10月30日、厚生労働省社会保障審議会の第51回介護保険部会が開催され、委員を務める河原四良NCCU顧問が出席しました。「社会保障制度改革国民会議」の報告書で提言されていた、介護保険制度の見直し内容についての集中的な議論が一巡し、今回開催の介護保険部会から2回に分けて、「さらに議論が必要な項目」について議論することになっています。
今回の議題は、(1)予防給付の見直しと地域支援事業の充実について (2)特別養護老人ホームの重点化について (3)その他 が挙げられました。
「予防給付から移行する要支援者に対する事業(案)」では、訪問型・通所型サービスについて、市町村による単価設定を可能とすることが示されています。
この単価の設定について、河原顧問は「サービス単価の設定は介護従事者の賃金に密接に関係するものであり、可能な限り単価設定の設計根拠が明らかになるよう、厚労省から市町村へ指針等を示して頂きたい。以前にホームヘルパーの『移動時間』『待機時間』等の労働対価と介護報酬との関係について厚労省ともずいぶん議論した経緯があり、是非要望しておきたい」と発言しました。
これに対して厚労省事務局は、「単価の設定は、現在の報酬単価を基本にすることを考えているが、報酬自体の設計内訳を示すことは難しいと思う」と回答しました。
さらに、河原顧問は、生活支援・介護予防サービスの充実とともにその量が増加していくイメージ図と、その量にかかる費用を効率的な運用によって抑制しようとするイメージ図の捉え方について、「一見矛盾したイメージ図だが、費用を抑制することは、サービス単価の引き下げに繋がるのではないか。抑制については、検証と具体的なプランを示すことが重要だ」と指摘しました。
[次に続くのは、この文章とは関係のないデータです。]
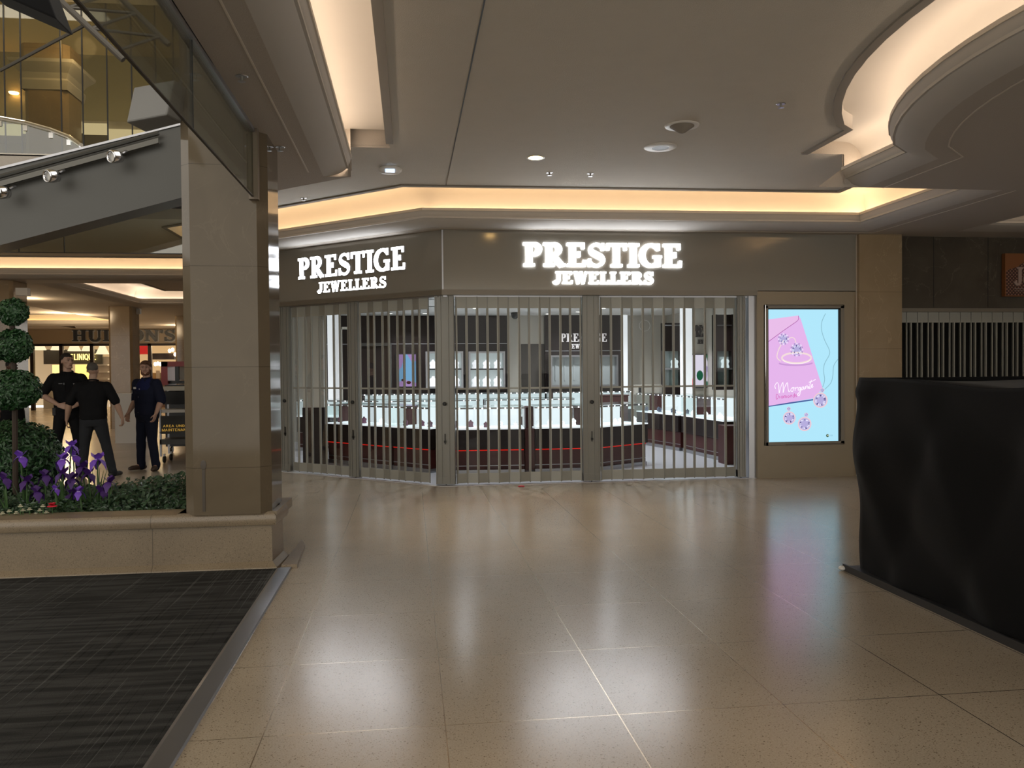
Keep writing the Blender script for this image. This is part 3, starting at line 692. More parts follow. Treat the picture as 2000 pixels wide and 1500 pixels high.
# ================================================================== JEWELLERY STORE INTERIOR
st = MB(); st.prism([(.43, 11.06), (4.8, 11.06), (8.4, 11.12), (8.4, 19.2), (-3.65, 19.2), (-3.65, 14.8), (-2.9, 14.0)], .001, .005)
struct(st.build('floor', M['storefloor']))
sc_ = MB(); flat(sc_, [(.5, 11.1), (6.6, 11.1), (6.6, 19.2), (-3.65, 19.2), (-3.65, 14.8), (-2.9, 14.0)], 2.78)
sc_.add([(-.5, 14.2, 2.775), (5.2, 14.2, 2.775), (5.2, 14.26, 2.775), (-.5, 14.26, 2.775)], [(3, 2, 1, 0)], 1)
sc_.add([(-2.5, 15.6, 2.775), (1.6, 15.9, 2.775), (3.0, 14.8, 2.775), (3.05, 14.86, 2.775), (1.65, 15.98, 2.775), (-2.5, 15.68, 2.775)], [(5, 4, 1, 0), (4, 3, 2, 1)], 1)
struct(sc_.build('ceiling', [M['storeceil'], M['black']]))
YB = 18.5
bw = MB(); bw.box(-3.65, -1.9, YB, YB+.2, 0, 2.78, 1); bw.box(-1.9, 2.2, YB, YB+.2, 0, 2.78, 0); bw.box(2.2, 3.05, YB, YB+.2, 0, 2.78, 1); bw.box(3.05, 4.88, YB-.15, YB+.2, 0, 2.78, 0); bw.box(4.88, 6.0, YB, YB+.2, 0, 2.78, 1)
bw.box(2.52, 3.05, YB-.02, YB, 0, 2.13, 2); 
struct(bw.build('wall_store_back', [M['darkwood'], M['beige'], mat('dark_doorway', (.06, .05, .04), .6)]))
MB().box(-1.9, 2.2, YB-.012, YB, 2.14, 2.155).box(3.05, 4.88, YB-.162, YB-.15, 1.96, 1.975).build('wall_store_back', M['steel'])['kind'] = 'structure'
rw = MB(); rw.box(5.95, 6.15, 11.15, 18.7, 0, 2.78, 1); rw.box(5.80, 5.95, 11.9, 13.6, 0, 2.78, 0)
struct(rw.build('wall_store_right', [M['darkwood'], M['beige']]))
lw = MB(); lw.prism([(-2.9, 14.0), (-3.6, 14.8), (-3.6, 18.7), (-3.72, 18.7), (-3.72, 14.75), (-2.98, 13.92)], 0, 2.78); struct(lw.build('wall_store_left', M['beige']))
# pier inside the left grille, beige above and dark below
pp = at_y(592, 800, 13.9); pq = at_y(633, 800, 13.9)
pr = thing('pier_cabinet', 'beige panelled pier with dark wood base just inside the angled grille', 'pier', (pp.x, 13.9, 0))
wq = pq.x-pp.x; MB().box(0, wq, 0, .35, .95, 2.78).box(wq*.48, wq*.5, -.004, 0, .95, 2.78).build('upper_panel', M['beige'], pr, bevel=.004); MB().box(-.01, wq+.01, -.02, .36, 0, .95).build('base', M['darkwood'], pr)
for i, (x0, x1, Y, label) in enumerate(((640, 664, 17.6, 'white lit wall column behind the left counter'), (1217, 1226, 18.2, 'thin glowing white column at the right end of the dark back wall'), (1333, 1352, 15.8, 'bright white column beside the flower screen'))):
    a, b = at_y(x0, 700, Y), at_y(x1, 700, Y); k = MB().box(0, b.x-a.x, 0, .15, 0, 2.77).box(-.01, b.x-a.x+.01, -.01, .16, 0, .12)
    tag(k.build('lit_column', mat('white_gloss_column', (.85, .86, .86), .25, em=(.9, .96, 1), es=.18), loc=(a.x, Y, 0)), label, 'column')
# grey door frame at the left of back wall
a, b = at_y(664, 700, 17.9), at_y(688, 600, 17.9)
k = MB().box(0, .05, 0, .1, 0, 2.5).box(.3, .34, 0, .1, 0, 2.5).box(0, .34, 0, .1, 2.45, 2.5); tag(k.build('door_frame', M['beige'], loc=(a.x, 17.9, 0)), 'pale narrow door frame at the left of the jewellery shop', 'door frame')
a = at_y(688, 600, 18.45); b = at_y(764, 600, 18.45)
k = MB().box(0, b.x-a.x, 0, .05, 2.10, 2.17).box(b.x-a.x-.06, b.x-a.x, 0, .05, 1.0, 2.1); tag(k.build('wall_frame', M['greym'], loc=(a.x, 18.42, 0)), 'grey metal frame on the dark back wall left of the pink and blue poster', 'frame')
# posters / screens
def poster(name, label, x0, x1, y0, y1, Y, base, blobs):
    a, b = at_y(x0, y1, Y), at_y(x1, y0, Y); t = thing(name, label, 'poster', (a.x, Y, a.z)); w, h = b.x-a.x, b.z-a.z
    MB().box(-.02, w+.02, 0, .04, -.02, h+.02).build('frame', M['black'], t); MB().add([(0, -.003, 0), (w, -.003, 0), (w, -.003, h), (0, -.003, h)], [(0, 1, 2, 3)]).build('picture', base, t)
    for i, (nm, pts, mt) in enumerate(blobs): MB().add([(u*w, -.005-i*.001, v*h) for u, v in pts], [tuple(range(len(pts)))]).build(nm, mt, t)
    return t
def cpl(cx, cy, rx, ry, n=14): return [(cx+rx*math.cos(2*math.pi*i/n), cy+ry*math.sin(2*math.pi*i/n)) for i in range(n)]
pb, pp2 = E_('poster_blue', 120, 175, 215, .8), E_('poster_lilac', 170, 140, 195, .8)
poster('poster', 'small pink and blue lit poster on the dark back wall', 775, 812, 692, 755, 18.44, pb,
       [('lilac_patch', [(0, 1), (0, .45), (.25, .6), (.45, 1)], pp2), ('lilac_patch', [(.55, 1), (.8, .75), (1, .8), (1, 1)], pp2), ('lilac_patch', [(0, 0), (1, 0), (1, .12), (.5, .2), (0, .14)], pp2), ('flower_marks', cpl(.62, .12, .12, .05), M['redwood']), ('flower_marks', cpl(.3, .2, .06, .04), M['redwood'])])
poster('wall_screen', 'lit picture of a pale flower with green leaves on the right of the shop', 1346, 1392, 693, 756, 15.9, E_('flower_bg', 214, 210, 226, .9),
       [('leaf', cpl(.45, .36, .14, .16), E_('leaf_green', 30, 84, 60)), ('leaf', [(.7, 1), (.78, .75), (1, .9), (1, 1)], E_('leaf_green2', 26, 80, 54)), ('leaf', [(.6, .0), (.75, .2), (.82, .0)], E_('leaf_green3', 40, 100, 80)),
        ('red_petals', cpl(.1, .12, .1, .16), E_('petal_red', 222, 60, 80)), ('petal', cpl(.72, .55, .10, .10), E_('petal_lilac', 150, 140, 178)), ('petal', cpl(.68, .38, .08, .13), E_('petal_lilac2', 170, 160, 196)), ('petal', cpl(.85, .45, .08, .12), E_('petal_lilac3', 150, 140, 180))])
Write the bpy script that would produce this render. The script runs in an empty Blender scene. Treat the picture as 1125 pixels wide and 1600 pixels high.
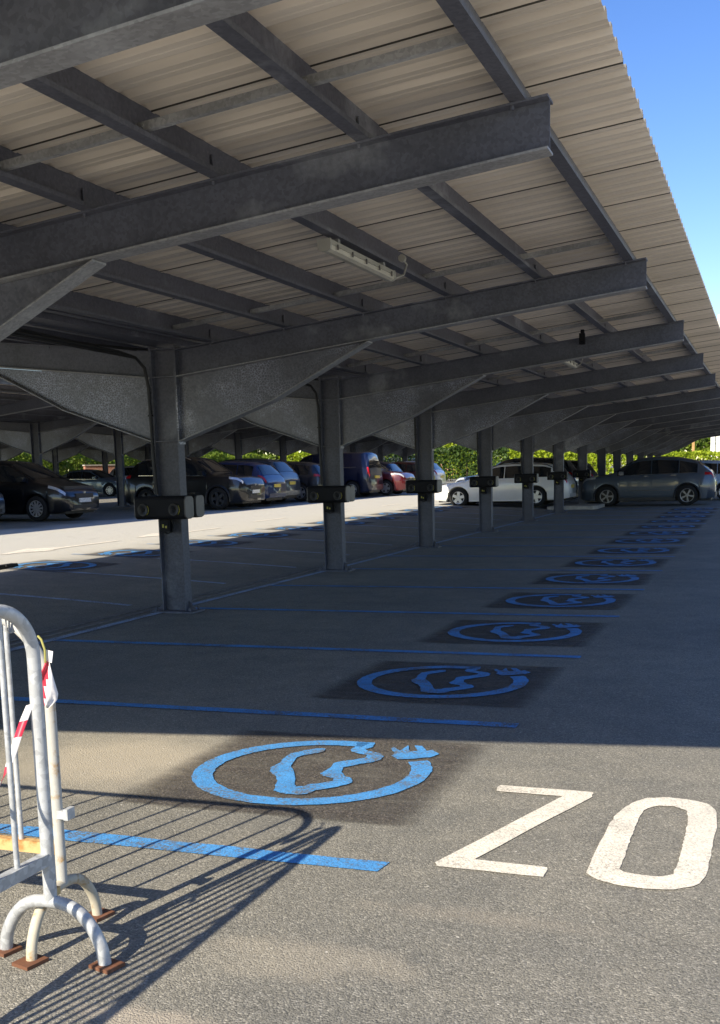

「特養への入所を要介護3以上にすべきではないか」とする事務局案については、今回の会合では、要介護1・2であっても、止むを得ない事情等により、特例的に特養への入所を認めることとする柔軟な運用案が示されました。
こうした柔軟な運用案が示されたことを受けて、河原顧問は、「特養入所者におけるのデータによると、年々、自然にあるいは必然的に中重度者へ重点化されている。こうした傾向がある中で、一方では今回、相当柔軟な運用案が示された。この二つのことを考えると、わざわざ特養の入所者を限定するというセンセーショナルな取りまとめをしなくても、『一層の入所審査の厳格化を図る』と取りまとめた方が現実に合っているし、社会の支持も得られるのではないか」と提案しました。
これに対して厚労省事務局は、「特養における要介護1・2の入所者割合は地域や施設によって偏りが見られること、要介護3以上とする原則を打ち出すことはインパクトがあり、また原則化することで、しっかりと入所に対して判断していただけると考えている」と回答しました。
また「その他の議論」では、「居宅介護支援事業所の指定権限を都道府県から、指定都市・中核市以外の市町村にも委譲する」案が示されました。このことは、市町村が従来の『指導・監査』の権限とともに『勧告・命令・指定の取り消し等』の権限も有することになります。
この案について、河原顧問は「現状の実地指導や監査も、市町村によって指摘内容に差異があり、現場の苦情がある。指定権限を移譲することになった場合には、指導・監査とともに、勧告・命令等の行使についての具体的な指針、具体的な基準の作成と徹底をお願いしたい」と要請しました。
同部会は、次回11月14日にさらに議論を深め、その後、年末までに介護保険部会の意見を取りまとめる予定になっています。